What role do you think live music plays in Washington during these polarized times?
Improvisational music— jamband music in particular— has a real power in connecting people of all stripes. And that stretches into the political realm. There’s such a huge Deadhead community in D.C., and it is really bipartisan. Everyone from Tucker Carlson at Fox News to Senator Patrick Leahy, one of the veteran Democrats on Capitol Hill, loves the Dead. So if you go to a Dead & Company show, you’ll run into Republican lobbyists and progressive activists.
One of the things I’ve found, anecdotally, is that so many people in politics love the sweep of history, and they love to track the incremental developments in different people’s careers and ideologies. That mindset and those passions extend to how people follow the Grateful Dead and different jambands because you always look at people through the sweep of their careers. There is an appreciation for deeper gems—unearthed songs and long-forgotten songs—when they reappear. You understand the scope of a band’s discography and try to appreciate all the different elements. And it’s similar with political junkies. They love the little parts, the minutiae of politics—the players behind the scenes, the details in the background—and knowing about what’s going on in the White House. So there’s a real commonality that’s easy to recognize.

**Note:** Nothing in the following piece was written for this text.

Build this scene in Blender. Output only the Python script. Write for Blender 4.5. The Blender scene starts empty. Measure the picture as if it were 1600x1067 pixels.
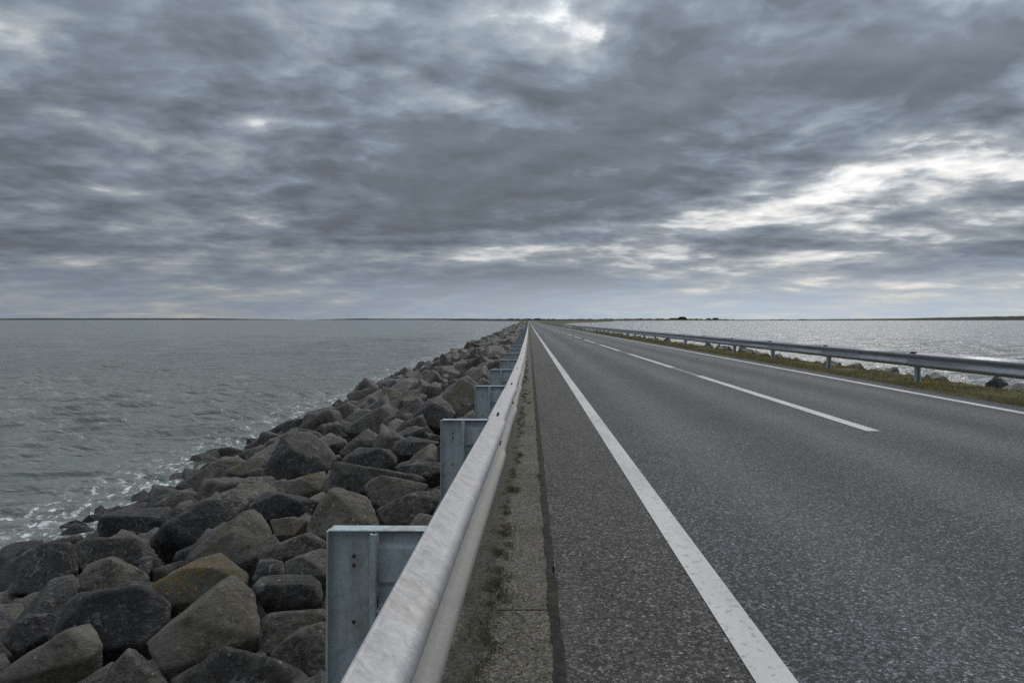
import bpy, bmesh, math, random
import numpy as np
from mathutils import Vector

random.seed(7)
rng = np.random.default_rng(7)
R = math.radians
SC = bpy.context.scene
COL = SC.collection

# ------------------------------------------------------------------ camera
# frame of the photograph is 1600 x 1067; the road's direction is +Y
FPX, VX, VY = 1067.0, 826.0, 499.3       # focal length and principal point (px)
EYE = 1.30                                # eye height above the road
cd = bpy.data.cameras.new('camera')
cam = bpy.data.objects.new('camera', cd)
COL.objects.link(cam)
cd.sensor_width = 36.0
cd.lens = 36.0 * FPX / 1600.0
cd.shift_x = -(VX - 800.0) / 1600.0
cd.shift_y = -(533.5 - VY) / 1600.0
cd.clip_start = 0.05
cd.clip_end = 60000.0
cam.location = (0, 0, EYE)
cam.rotation_euler = (R(90), 0, 0)
SC.camera = cam

# ------------------------------------------------------------------ view
SC.view_settings.view_transform = 'Standard'
SC.view_settings.look = 'None'
SC.view_settings.exposure = 0.52
SC.view_settings.gamma = 1.0
SC.view_settings.use_curve_mapping = False
SC.cycles.max_bounces = 5; SC.cycles.diffuse_bounces = 2; SC.cycles.glossy_bounces = 2
SC.cycles.use_denoising = False; SC.cycles.sample_clamp_indirect = 4.0
SUN_AZ, SUN_EL = R(24.0), R(40.0)         # azimuth to the right of +Y

# ------------------------------------------------------------------ node maths helper
class E:
    """a socket with arithmetic"""
    tree = None
    def __init__(s, sock): s.s = sock
    @staticmethod
    def node(kind, **kw):
        n = E.tree.nodes.new(kind)
        for k, v in kw.items(): setattr(n, k, v)
        return n
    @staticmethod
    def put(sock, v):
        if isinstance(v, E): E.tree.links.new(v.s, sock)
        elif v is not None: sock.default_value = v
    @staticmethod
    def m(op, a, b=None, c=None, clamp=False):
        n = E.node('ShaderNodeMath', operation=op, use_clamp=clamp)
        E.put(n.inputs[0], a); E.put(n.inputs[1], b); E.put(n.inputs[2], c)
        return E(n.outputs[0])
    def __add__(a, b): return E.m('ADD', a, b)
    __radd__ = __add__
    def __sub__(a, b): return E.m('SUBTRACT', a, b)
    def __rsub__(a, b): return E.m('SUBTRACT', b, a)
    def __mul__(a, b): return E.m('MULTIPLY', a, b)
    __rmul__ = __mul__
    def __truediv__(a, b): return E.m('DIVIDE', a, b)
    def __rtruediv__(a, b): return E.m('DIVIDE', b, a)
    def max(a, b): return E.m('MAXIMUM', a, b)
    def min(a, b): return E.m('MINIMUM', a, b)
    def pow(a, b): return E.m('POWER', a, b)
    def exp(a): return E.m('EXPONENT', a)
    def abs(a): return E.m('ABSOLUTE', a)
    def clamp(a): return E.m('ADD', a, 0.0, clamp=True)
    def step(a, lo, hi, o0=0.0, o1=1.0):
        n = E.node('ShaderNodeMapRange', interpolation_type='SMOOTHSTEP')
        E.put(n.inputs[0], a); E.put(n.inputs[1], lo); E.put(n.inputs[2], hi)
        E.put(n.inputs[3], o0); E.put(n.inputs[4], o1)
        return E(n.outputs[0])
def xyz(v):
    n = E.node('ShaderNodeSeparateXYZ'); E.put(n.inputs[0], v)
    return E(n.outputs[0]), E(n.outputs[1]), E(n.outputs[2])
def vec(x, y, z):
    n = E.node('ShaderNodeCombineXYZ')
    E.put(n.inputs[0], x); E.put(n.inputs[1], y); E.put(n.inputs[2], z)
    return E(n.outputs[0])
def noise(v, scale=1.0, detail=4.0, rough=0.5, dist=0.0, lac=2.0, color=False, kind='FBM'):
    n = E.node('ShaderNodeTexNoise', noise_type=kind)
    E.put(n.inputs['Vector'], v)
    n.inputs['Scale'].default_value = scale; n.inputs['Detail'].default_value = detail
    n.inputs['Roughness'].default_value = rough; n.inputs['Distortion'].default_value = dist
    n.inputs['Lacunarity'].default_value = lac
    return E(n.outputs['Color' if color else 'Fac'])
def voronoi(v, scale=1.0, feature='F1', color=False, rnd=1.0):
    n = E.node('ShaderNodeTexVoronoi', feature=feature)
    E.put(n.inputs['Vector'], v); n.inputs['Scale'].default_value = scale
    n.inputs['Randomness'].default_value = rnd
    return E(n.outputs['Color' if color else 'Distance'])
def mix(f, a, b, blend='MIX'):
    n = E.node('ShaderNodeMix', data_type='RGBA', blend_type=blend)
    E.put(n.inputs[0], f)
    E.put(n.inputs[6], a if isinstance(a, E) else (*a, 1.0)); E.put(n.inputs[7], b if isinstance(b, E) else (*b, 1.0))
    return E(n.outputs[2])
def ramp(f, stops, interp='LINEAR'):
    n = E.node('ShaderNodeValToRGB'); E.put(n.inputs[0], f)
    cr = n.color_ramp; cr.interpolation = interp
    while len(cr.elements) < len(stops): cr.elements.new(0.5)
    for e, (p, c) in zip(cr.elements, stops):
        e.position = p; e.color = (*c, 1.0) if len(c) == 3 else c
    return E(n.outputs[0])
def scale_vec(v, sx, sy, sz, ox=0, oy=0, oz=0):
    n = E.node('ShaderNodeMapping')
    E.put(n.inputs[0], v); n.inputs[3].default_value = (sx, sy, sz); n.inputs[1].default_value = (ox, oy, oz)
    return E(n.outputs[0])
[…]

I’ve always found that people, whether they’re liberal, conservative or nonpartisan, can bond over music. And, in our charged, divided times, music has become the way that so many people in Washington are able to connect and avoid bickering. It’s become a way for people to have something else to talk about and that they can go to see together. In a time when everyone’s Balkanized, it’s a collective experience.
There is still nothing as powerful and fun to me as standing at Madison Square Garden for a Phish New Year’s show or a Dead & Company show, where everyone feels like they’re part of a community.